Return the complete listing that follows, with each line reproduced exactly.

#####

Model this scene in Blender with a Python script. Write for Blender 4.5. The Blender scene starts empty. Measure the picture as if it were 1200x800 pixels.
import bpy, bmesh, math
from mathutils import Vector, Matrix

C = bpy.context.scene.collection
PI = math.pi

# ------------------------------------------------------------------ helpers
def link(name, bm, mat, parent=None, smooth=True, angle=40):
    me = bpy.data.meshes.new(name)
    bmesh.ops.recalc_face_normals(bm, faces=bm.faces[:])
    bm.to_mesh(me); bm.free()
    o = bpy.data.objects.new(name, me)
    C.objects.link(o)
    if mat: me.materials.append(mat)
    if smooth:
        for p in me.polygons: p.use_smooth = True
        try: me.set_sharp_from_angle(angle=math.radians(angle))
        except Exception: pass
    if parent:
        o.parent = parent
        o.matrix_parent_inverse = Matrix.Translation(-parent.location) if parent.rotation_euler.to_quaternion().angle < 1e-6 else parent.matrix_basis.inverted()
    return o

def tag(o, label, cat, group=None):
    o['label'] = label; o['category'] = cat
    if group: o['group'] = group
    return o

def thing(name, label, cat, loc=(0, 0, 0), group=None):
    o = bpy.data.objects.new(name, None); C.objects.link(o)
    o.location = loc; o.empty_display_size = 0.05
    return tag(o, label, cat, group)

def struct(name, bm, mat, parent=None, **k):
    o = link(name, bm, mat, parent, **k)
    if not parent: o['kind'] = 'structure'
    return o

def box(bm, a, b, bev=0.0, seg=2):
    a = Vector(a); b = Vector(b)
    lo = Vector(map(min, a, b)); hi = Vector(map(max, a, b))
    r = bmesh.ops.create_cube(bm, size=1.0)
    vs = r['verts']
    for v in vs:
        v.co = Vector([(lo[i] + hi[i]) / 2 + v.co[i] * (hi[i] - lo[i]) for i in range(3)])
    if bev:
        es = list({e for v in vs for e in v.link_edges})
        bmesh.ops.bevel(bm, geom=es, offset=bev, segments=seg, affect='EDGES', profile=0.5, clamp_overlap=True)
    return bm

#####

__Exercise result__:
Model this scene in Blender with a Python script. Write for Blender 4.5. The Blender scene starts empty. Measure the picture as if it were 1200x800 pixels.
import bpy, bmesh, math
from mathutils import Vector, Matrix

C = bpy.context.scene.collection
PI = math.pi

# ------------------------------------------------------------------ helpers
def link(name, bm, mat, parent=None, smooth=True, angle=40):
    me = bpy.data.meshes.new(name)
    bmesh.ops.recalc_face_normals(bm, faces=bm.faces[:])
    bm.to_mesh(me); bm.free()
    o = bpy.data.objects.new(name, me)
    C.objects.link(o)
    if mat: me.materials.append(mat)
    if smooth:
        for p in me.polygons: p.use_smooth = True
        try: me.set_sharp_from_angle(angle=math.radians(angle))
        except Exception: pass
    if parent:
        o.parent = parent
        o.matrix_parent_inverse = Matrix.Translation(-parent.location) if parent.rotation_euler.to_quaternion().angle < 1e-6 else parent.matrix_basis.inverted()
    return o

def tag(o, label, cat, group=None):
    o['label'] = label; o['category'] = cat
    if group: o['group'] = group
    return o

def thing(name, label, cat, loc=(0, 0, 0), group=None):
    o = bpy.data.objects.new(name, None); C.objects.link(o)
    o.location = loc; o.empty_display_size = 0.05
    return tag(o, label, cat, group)

def struct(name, bm, mat, parent=None, **k):
    o = link(name, bm, mat, parent, **k)
    if not parent: o['kind'] = 'structure'
    return o

def box(bm, a, b, bev=0.0, seg=2):
    a = Vector(a); b = Vector(b)
    lo = Vector(map(min, a, b)); hi = Vector(map(max, a, b))
    r = bmesh.ops.create_cube(bm, size=1.0)
    vs = r['verts']
    for v in vs:
        v.co = Vector([(lo[i] + hi[i]) / 2 + v.co[i] * (hi[i] - lo[i]) for i in range(3)])
    if bev:
        es = list({e for v in vs for e in v.link_edges})
        bmesh.ops.bevel(bm, geom=es, offset=bev, segments=seg, affect='EDGES', profile=0.5, clamp_overlap=True)
    return bm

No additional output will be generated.